Australian trailer and release date for Better Call Saul season 6

Bob Odenkirk is a great entertainer, a surprisingly nuanced performer. So is Jimmy McGill, the once-sympathetic shyster Odenkirk played in the earliest seasons of Better Call Saul.

By now, there’s only traces of McGill in the evolved, ever-slimy Saul Goodman, the fast-talking conman fans of Breaking Bad have long speculated about with each impressive season of spin-off Better Call Saul. It’s all coming together in the first of the show’s two-part final season, which Australian viewers can watch exclusively on Stan from April 19.

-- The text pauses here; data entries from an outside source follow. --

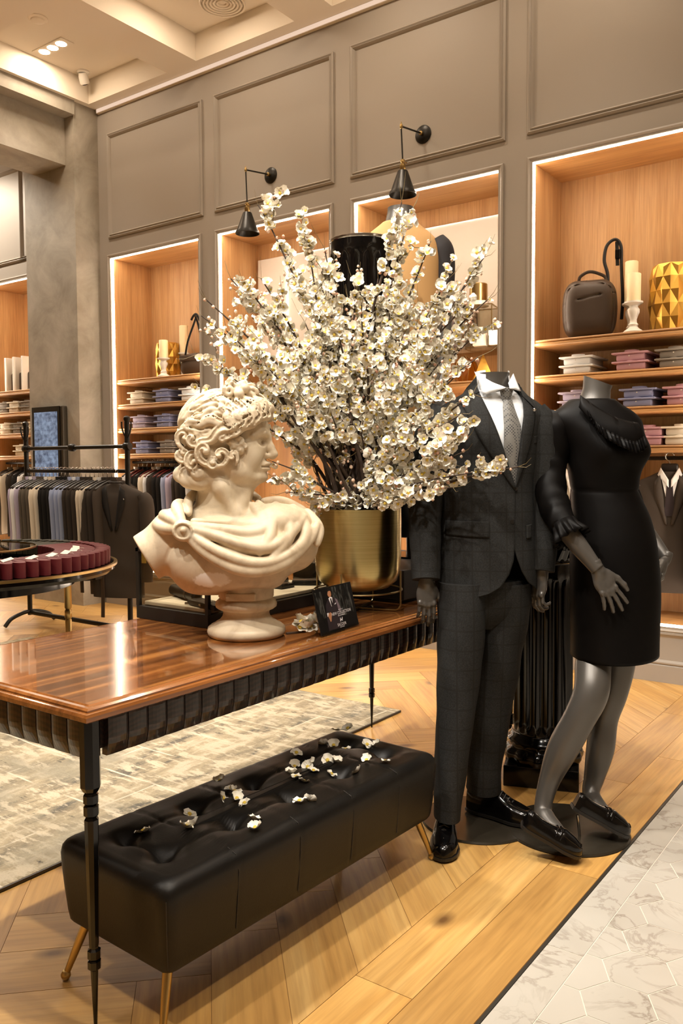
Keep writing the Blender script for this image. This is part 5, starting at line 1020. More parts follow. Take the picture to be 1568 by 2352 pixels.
# ---- wall lamps
for (bx, by), (jx, jy), lab in [((622, 403), (564, 390), 'black wall lamp with conical shade and brass joints, left of the two'), ((972, 309), (921, 290), 'black wall lamp with conical shade and brass joints, right of the two')]:
    b0 = onY(bx, by, WY); j0 = onX(jx, jy, b0[0]); wl = thing('wall_lamp', lab, 'wall lamp', b0, 0, 'wall lamps above the niches'); d = j0-b0
    obj('backplate', MB().lathe([(.062, 0), (.062, .006), (.05, .016), (.02, .022), (0, .022)], 32), 'black_metal', wl, True, 40, rot=(pi/2, 0, 0)); obj('collar', MB().lathe([(.014, .02), (.014, .04), (.008, .045)], 16), 'brass', wl, True, rot=(pi/2, 0, 0))
    obj('arm', MB().tube([(0, -.03, 0), d], .006, 10), 'black_metal', wl, True); obj('joint', MB().lathe([(0, -.018), (.008, -.014), (.011, 0), (.008, .014), (.003, .018), (.003, .028), (0, .028)], 14), 'brass', wl, True, loc=tuple(d))
    sc = np.linalg.norm(j0-CC)/F_PX; zr_ = d[2]; obj('rod', MB().tube([(d[0], d[1], zr_-.01), (d[0]+.012, d[1], zr_-72*sc)], .005, 10), 'black_metal', wl, True)
    e = (d[0]+.012, d[1], zr_-72*sc); so_ = obj('socket', MB().lathe([(.010, .012), (.016, .006), (.016, -.004), (.010, -.010), (.013, -.018), (.020, -.024), (.020, -.06), (.016, -.066), (0, -.066)], 20), 'brass', wl, True, 40, loc=e); obj('switch_key', MB().tube([(.018, 0, -.015), (.032, 0, -.015)], .004, 8), 'brass', so_, True)
    obj('shade', MB().lathe([(.030, -.062), (.034, -.066), (.078, -.190), (.090, -.205), (.092, -.222), (.089, -.222), (.087, -.205), (.075, -.190), (.03, -.07)], 40, cap=False), 'black_metal', wl, True, 40, loc=e)
# ================================================================= goods in the niches
plain('shirt_lilac', '#b9b0c8', .8); plain('shirt_pink', '#c79aa6', .8); plain('shirt_blue', '#8d93b8', .8); plain('shirt_cream', '#e6dccb', .8); plain('shirt_navy', '#3a3a58', .8); plain('shirt_grey', '#8f8880', .8); plain('cloth_charcoal', '#3b332c', .85); plain('cloth_grey', '#5f574c', .85); plain('cloth_black', '#14110f', .85); plain('cloth_blue', '#a3b0d0', .8); plain('cloth_plum', '#271d21', .85); plain('hanger_wood', '#1a1310', .4); plain('hanger_red', '#5d1f1c', .4); plain('tie_burgundy', '#5a0f18', .6, rnd=5); plain('tie_olive', '#2e2d20', .7); plain('paper_tag', '#e8e2d4', .6); plain('gold_tag', '#b9a052', .5)
def shirt_proto(c1, c2):
    "folded shirt: boxed body, collar stand at the front and the collar leaf on top; front towards -y"
    def rows(hw, hd, z0, z1, r): return MB().rbox(-hw, -hd, z0, hw, hd, z1, r, 2)
    return rows(.088, .135, 0, .044, .012), rows(.112, .145, .042, .054, .005), c1, c2
SHC = {}
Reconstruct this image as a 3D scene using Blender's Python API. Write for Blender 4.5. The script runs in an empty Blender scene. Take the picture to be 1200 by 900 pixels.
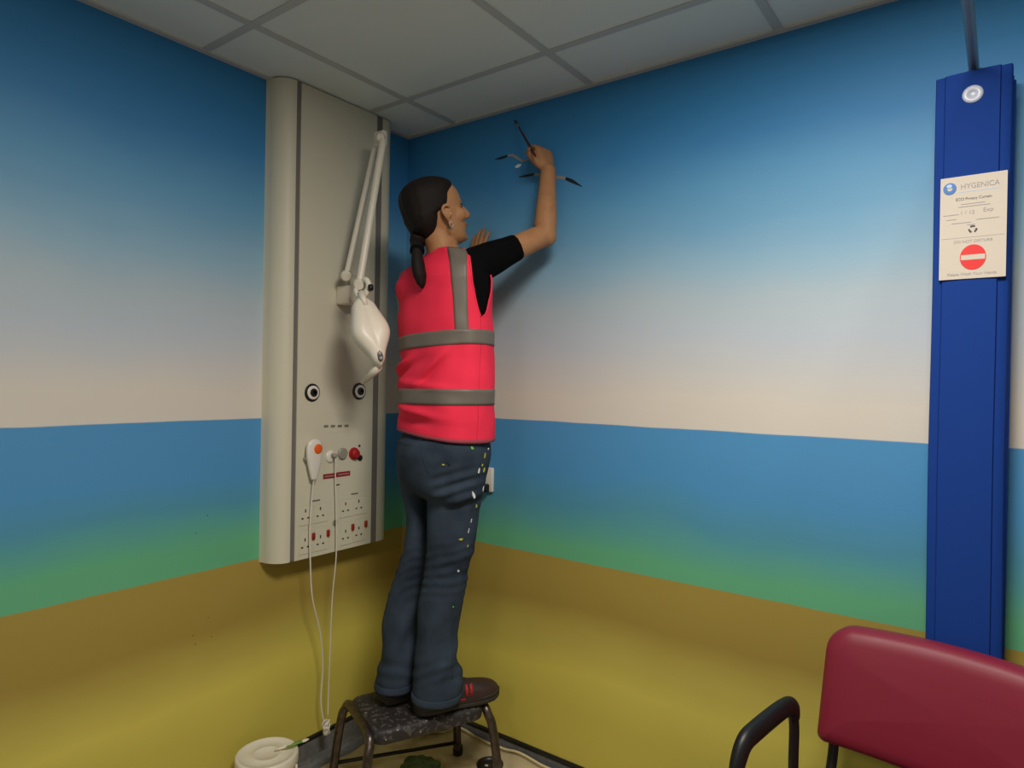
import bpy, bmesh, math, random
import numpy as np
from mathutils import Vector, Matrix, noise
random.seed(7)
COL = bpy.context.scene.collection
SC = bpy.context.scene
PI = math.pi
# ------------------------------------------------------------------ camera
CF, YAW, PITCH, ROLL = 778.395, -0.63576, -0.003576, 0.016925
CAM = np.array([1.984, -1.940, 1.391])
H = 2.382                       # ceiling height
SEA, SAND, CAP = 1.255, 0.787, 0.105
_fw = np.array([math.sin(YAW)*math.cos(PITCH), math.cos(YAW)*math.cos(PITCH), math.sin(PITCH)])
_r = np.array([math.cos(YAW), -math.sin(YAW), 0.0]); _u = np.cross(_r, _fw)
CR = _r*math.cos(ROLL)+_u*math.sin(ROLL); CU = -_r*math.sin(ROLL)+_u*math.cos(ROLL)
def W(x, y, D):                 # measured photo position at a known distance -> point in the room
    return CAM+(_fw+CR*(x-600)/CF-CU*(y-450)/CF)*D
def hit(x, y, ax, v):           # the same on a plane of the room
    d = _fw+CR*(x-600)/CF-CU*(y-450)/CF
    return CAM+d*((v-CAM[ax])/d[ax])
def V3(*a): return np.array(a, float)
def unit(v): v = np.asarray(v, float); return v/np.linalg.norm(v)

cd = bpy.data.cameras.new('camera'); cam = bpy.data.objects.new('camera', cd); COL.objects.link(cam)
cd.sensor_width = 36; cd.lens = CF/1200*36; cd.clip_start = 0.05
m = Matrix.Identity(4)
for i in range(3):
    m[i][0] = CR[i]; m[i][1] = CU[i]; m[i][2] = -_fw[i]; m[i][3] = CAM[i]
cam.matrix_world = m
SC.camera = cam

# ------------------------------------------------------------------ materials
def lin(c):
    return tuple((v/12.92 if v <= .04045 else ((v+.055)/1.055)**2.4) for v in (x/255 for x in c))
def mat(name, rgb, rough=.6, metal=0., bump=None, var=None, spec=None, coat=0, sheen=0, linear=False):
    M = bpy.data.materials.new(name); M.use_nodes = True
    nt = M.node_tree; b = nt.nodes['Principled BSDF']
    c = rgb if linear else lin(rgb)
    b.inputs['Base Color'].default_value = (*c, 1)
    b.inputs['Roughness'].default_value = rough; b.inputs['Metallic'].default_value = metal
    if spec is not None: b.inputs['Specular IOR Level'].default_value = spec
    if coat: b.inputs['Coat Weight'].default_value = coat
    if sheen: b.inputs['Sheen Weight'].default_value = sheen
    tc = nt.nodes.new('ShaderNodeTexCoord')
    if var:                     # (scale, second colour, contrast low, high)
        n = nt.nodes.new('ShaderNodeTexNoise'); n.inputs['Scale'].default_value = var[0]; n.inputs['Detail'].default_value = 5
        nt.links.new(tc.outputs['Object'], n.inputs['Vector'])
        r = nt.nodes.new('ShaderNodeValToRGB'); e = r.color_ramp.elements
        e[0].position = var[2]; e[1].position = var[3]
        e[0].color = (*c, 1); e[1].color = (*(var[1] if linear else lin(var[1])), 1)
        nt.links.new(n.outputs['Fac'], r.inputs['Fac']); nt.links.new(r.outputs['Color'], b.inputs['Base Color'])
    if bump:                    # (scale, strength, distance)
        n2 = nt.nodes.new('ShaderNodeTexNoise'); n2.inputs['Scale'].default_value = bump[0]; n2.inputs['Detail'].default_value = 4
        nt.links.new(tc.outputs['Object'], n2.inputs['Vector'])
        bp = nt.nodes.new('ShaderNodeBump'); bp.inputs['Strength'].default_value = bump[1]; bp.inputs['Distance'].default_value = bump[2]
        nt.links.new(n2.outputs['Fac'], bp.inputs['Height']); nt.links.new(bp.outputs['Normal'], b.inputs['Normal'])
    return M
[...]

As with Breaking Bad, we’ll be very sad to see this series end but can enjoy the conclusion in two hefty parts. The first seven episodes of season six will be available to watch from April 19, and the final six episodes land on Stan this July 12.

At least the series’ end starts with a double-whammy bang, the first two episodes premiering at once at the same time as the US. Fan fave Mike Ehrmantraut (Jonathan Banks) has the last line in the trailer below, encouraging viewers to expect the unexpected: “whatever happens next, it’s not gonna go down the way you think it is.”

The way I think it’s gonna go down is something terrible and depressing happening to the wonderful Kim (Rhea Seehorn), who might just break bad herself. The trailer also shows bodies laid out on a lawn in white bags, incongruous with the swingin’ jazz telling us to “go with the flow” in the background.

Odenkirk’s Jimmy promises Kim that “no-one knows what we’re doing except for us”. But if he really knew what he was doing, he probably wouldn’t have ended up as Cinnabon manager Gene, who should hopefully get some kinda conclusive ending far into the prequel series’ future.

It’s going to take a while for fans of the Albuquerque world of Vince Gilligan to get through this last helping of courtroom crime-drama, but as soon as you’re done with it you may wanna rewatch. The genius of Breaking Bad marked it as Australia’s favourite TV show in our poll last year, and Better Call Saul certainly deserves to be somewhere up there too.